Schwäbische Zeitung (Tettnang)
Finnland ist auf den Spuren der Isländer
Die Finnen stehen nicht nur vor dem Einzug ins Achtelfinale, sie sammeln auch Sympathiepunkte
ST. PETERSBURG (dpa/SID) - Der Kontrast könnte kaum größer sein. Auf der einen Seite der Gastgeber Russland, dessen Zuschauer am vergangenen Samstag die Anti-Rassismus-Gesten der Belgier und des Schiedsrichter-Gespanns auspfiffen. Auf der anderen Seite die Finnen, die als freundlicher Außenseiter schon vor ihrer ersten EM-Teilnahme sehr beliebt waren und deren Fans nach dem Zusammenbruch des Dänen Christian Eriksen eine Atmosphäre der Empathie und des Zusammenhalts erzeugten.
Finnlands größter Trumpf heißt „Sisu“. Das ist kein Spieler, sondern ein Ausdruck in der Landessprache, der Begriffe wie Härte, Mut und Kraft zusammenfasst. Und so spielt der EM-Neuling auch. „Keine Zaubertricks“, beschrieb es Kapitän Tim Sparv im Magazin „11 Freunde“, „nur elf selbstlose, hart arbeitende Spieler, die es satt hatten, dass die ganze Nation Witze über sie macht.“
Davon kann jetzt schon keine Rede mehr sein. An diesem Mittwoch (15 Uhr/MagentaTV) kommt es in St. Petersburg zum Duell der Nachbarn Finnland und Russland. Was nach dem Drama um Eriksen beinahe untergegangen wäre: Finnland hat die Chance, sich mit einem Sieg gleich beim ersten großen Turnier seiner Fußball-Geschichte vorzeitig für das Achtelfinale zu qualifizieren. Das wäre eine Sensation. „ Der Sieg gegen Dänemark war der erste Meilenstein. Und wir haben die nächsten Meilensteine schon im Kopf “, sagte Trainer Markku Kanerva.
Sein Team ist auf dem besten Weg, an eine wundersame Story der EM 2016 in Frankreich anzuknüpfen. Mit unerschrockenen Wikinger-Kickern, äußerst pragmatischem Fußball und frenetischen Fans („Huh!“) schaffte es der Außenseiter Island damals an England vorbei bis ins Viertelfinale. Die Finnen haben die
Isländer schon mehrfach als ihre Vorbilder bezeichnet. Torwart Lukas Hradecky von Bayer Leverkusen nennt sie „eine große Inspiration“.
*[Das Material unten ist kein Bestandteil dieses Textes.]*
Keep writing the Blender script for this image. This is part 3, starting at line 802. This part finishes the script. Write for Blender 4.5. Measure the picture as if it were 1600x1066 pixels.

Ihr Verhalten nach dem EriksenKollaps hat die Beliebtheit der Finnen noch einmal gesteigert. Als Joel Pohjanpalo gegen Dänemark das Siegtor schoss, brach der Stürmer von Union Berlin den Jubel einfach ab. Die finnischen Fans im Stadion riefen „Christian“, die dänischen antworteten mit „Eriksen“. „Wir freuen uns, dass es Christian Eriksen wieder besser geht. Und wir werden diese Bilder auch nach dem Turnier niemals vergessen“, sagte Kanerva.